Latar belakang sunting

Soepomo terlahir di keluarga priyayi di Jawa dan merupakan salah satu dari segelintir orang Pribumi yang diperbolehkan mengenyam pendidikan di sekolah berbahasa Belanda. Pada tahun 1923, setelah menyelesaikan pendidikan hukumnya di Batavia, ia mempelajari hukum di Universitas Leiden di bawah bimbingan antropolog hukum terkemuka Cornelis van Vollenhoven.
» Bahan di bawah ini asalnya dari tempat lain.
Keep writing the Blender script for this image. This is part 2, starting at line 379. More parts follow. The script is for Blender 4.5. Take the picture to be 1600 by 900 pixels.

Ia lalu kembali ke Indonesia pada tahun 1927 dan bekerja sebagai hakim sebelum akhirnya menjadi profesor hukum pada tahun 1941. Setelah Jepang menduduki Indonesia pada tahun 1942, Soepomo diangkat menjadi anggota dewan-dewan penasihat senior hingga akhirnya ia menjadi kepala komite perancang Undang-Undang Dasar 1945.[1]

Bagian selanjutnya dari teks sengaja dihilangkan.